Wailing And Gnashing Of Teeth

Or should that be weeping and gnashing of teeth? Biblical? Probably - anyway you've got the internet or you wouldn't be reading this.

Besides which, the wailing/weeping etc is that peculiar thing - an introductory aside. Because the wailing would be about Ofsted, and that is a subject about which I am forbidden to gnash teeth. It is a process entirely (well almost) well-intentioned but it is hanging like a sword of Damocles over me in my gubernatorial guise. Bring it on I say and I can carry on with my other jobs and get on with making a great school even better. You've got to aim high.

No, today's real business is to trumpet a candidate for the accolade of greatest British film director. As you will previously have gathered I can't be having Alfred Hitchcock, good though he might be. Lindsay Anderson? Too weird. No, no, no - my suggestion is David Lean. What brought this to mind was watching a beautifully sharp reprint of 1948's Oliver Twist. I might not be alone in preferring to watch adaptations of Dickens rather than have to read him - is that a sin?
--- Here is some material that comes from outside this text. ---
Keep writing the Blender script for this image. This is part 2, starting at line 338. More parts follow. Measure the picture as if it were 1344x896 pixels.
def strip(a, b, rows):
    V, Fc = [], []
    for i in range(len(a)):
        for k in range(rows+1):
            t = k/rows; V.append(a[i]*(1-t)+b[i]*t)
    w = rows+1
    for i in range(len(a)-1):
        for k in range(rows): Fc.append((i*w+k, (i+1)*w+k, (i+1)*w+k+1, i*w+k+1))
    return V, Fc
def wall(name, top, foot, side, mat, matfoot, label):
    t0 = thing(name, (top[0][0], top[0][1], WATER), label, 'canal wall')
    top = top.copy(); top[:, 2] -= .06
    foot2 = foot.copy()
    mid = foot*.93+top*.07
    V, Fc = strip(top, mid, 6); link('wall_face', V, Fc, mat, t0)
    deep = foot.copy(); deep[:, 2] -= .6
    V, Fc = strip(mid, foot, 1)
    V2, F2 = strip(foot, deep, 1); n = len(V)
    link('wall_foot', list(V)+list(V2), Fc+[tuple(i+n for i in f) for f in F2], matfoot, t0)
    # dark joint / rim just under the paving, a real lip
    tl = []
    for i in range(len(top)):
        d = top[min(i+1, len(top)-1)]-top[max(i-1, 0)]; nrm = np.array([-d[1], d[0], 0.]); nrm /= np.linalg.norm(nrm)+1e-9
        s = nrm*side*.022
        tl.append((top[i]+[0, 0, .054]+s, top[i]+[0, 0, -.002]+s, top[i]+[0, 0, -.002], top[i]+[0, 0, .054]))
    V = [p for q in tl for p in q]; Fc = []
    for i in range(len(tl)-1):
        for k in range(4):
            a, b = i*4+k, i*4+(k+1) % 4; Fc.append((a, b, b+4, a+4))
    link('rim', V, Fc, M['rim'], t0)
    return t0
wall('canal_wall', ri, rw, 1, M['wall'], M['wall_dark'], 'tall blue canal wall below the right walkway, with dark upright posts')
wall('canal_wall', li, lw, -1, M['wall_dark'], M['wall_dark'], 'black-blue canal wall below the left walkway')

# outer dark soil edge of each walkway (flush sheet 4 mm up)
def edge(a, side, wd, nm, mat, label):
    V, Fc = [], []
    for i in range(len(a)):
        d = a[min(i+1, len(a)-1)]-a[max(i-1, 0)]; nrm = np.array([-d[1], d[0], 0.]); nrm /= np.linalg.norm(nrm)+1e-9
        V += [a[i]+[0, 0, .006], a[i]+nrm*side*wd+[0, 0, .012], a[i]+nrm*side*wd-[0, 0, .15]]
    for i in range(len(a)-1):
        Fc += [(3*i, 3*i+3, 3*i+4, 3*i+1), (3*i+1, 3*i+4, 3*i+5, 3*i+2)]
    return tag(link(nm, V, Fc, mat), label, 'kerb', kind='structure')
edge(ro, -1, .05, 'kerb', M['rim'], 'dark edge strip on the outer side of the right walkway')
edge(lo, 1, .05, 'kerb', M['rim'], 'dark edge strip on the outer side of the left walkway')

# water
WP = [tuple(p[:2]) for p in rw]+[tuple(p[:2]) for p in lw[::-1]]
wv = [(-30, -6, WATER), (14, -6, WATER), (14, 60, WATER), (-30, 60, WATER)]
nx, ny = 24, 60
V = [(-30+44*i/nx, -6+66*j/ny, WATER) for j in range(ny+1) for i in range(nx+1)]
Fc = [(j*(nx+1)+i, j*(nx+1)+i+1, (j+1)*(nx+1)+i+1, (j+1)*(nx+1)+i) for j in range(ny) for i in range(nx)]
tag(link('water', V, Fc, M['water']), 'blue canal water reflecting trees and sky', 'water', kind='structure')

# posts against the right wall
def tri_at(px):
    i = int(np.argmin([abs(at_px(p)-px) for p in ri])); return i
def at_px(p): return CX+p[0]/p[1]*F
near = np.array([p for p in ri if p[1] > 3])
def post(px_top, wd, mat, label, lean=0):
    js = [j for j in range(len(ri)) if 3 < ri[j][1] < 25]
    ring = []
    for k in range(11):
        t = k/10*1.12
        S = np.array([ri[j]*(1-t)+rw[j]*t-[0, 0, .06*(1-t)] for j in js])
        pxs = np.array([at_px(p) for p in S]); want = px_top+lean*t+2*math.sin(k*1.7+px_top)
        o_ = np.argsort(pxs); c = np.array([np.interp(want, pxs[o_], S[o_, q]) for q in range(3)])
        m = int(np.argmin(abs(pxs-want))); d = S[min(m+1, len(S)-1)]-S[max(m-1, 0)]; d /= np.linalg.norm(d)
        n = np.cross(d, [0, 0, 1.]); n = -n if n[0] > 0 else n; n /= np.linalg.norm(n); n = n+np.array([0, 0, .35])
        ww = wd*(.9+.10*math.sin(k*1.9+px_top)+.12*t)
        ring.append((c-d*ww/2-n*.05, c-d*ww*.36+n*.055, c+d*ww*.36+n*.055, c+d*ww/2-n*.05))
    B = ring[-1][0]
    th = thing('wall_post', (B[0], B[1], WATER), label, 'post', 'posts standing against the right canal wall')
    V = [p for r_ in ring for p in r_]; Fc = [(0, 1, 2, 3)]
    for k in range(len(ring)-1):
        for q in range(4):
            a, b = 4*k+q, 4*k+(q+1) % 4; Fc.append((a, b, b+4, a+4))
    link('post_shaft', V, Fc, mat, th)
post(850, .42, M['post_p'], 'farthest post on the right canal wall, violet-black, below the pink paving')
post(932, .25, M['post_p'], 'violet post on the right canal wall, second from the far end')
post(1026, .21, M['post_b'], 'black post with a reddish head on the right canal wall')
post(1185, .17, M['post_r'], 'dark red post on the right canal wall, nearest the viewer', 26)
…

I have read him but it can be a bit of a trudge. I feel the same about Tolkien - and that's not just because he went to King Edward's School. 

Anyway, the Lean Oliver Twist is terrific - a rambling novel is tamed (I believe Lean co-wrote the script) and you can scan the full library of film noir and you won't find a better casting of shadows - right up there with Touch of Evil, and that is one of the best films ever made. Oliver Twist - 86/100.

Right, back to work. Progress 8 scores anyone?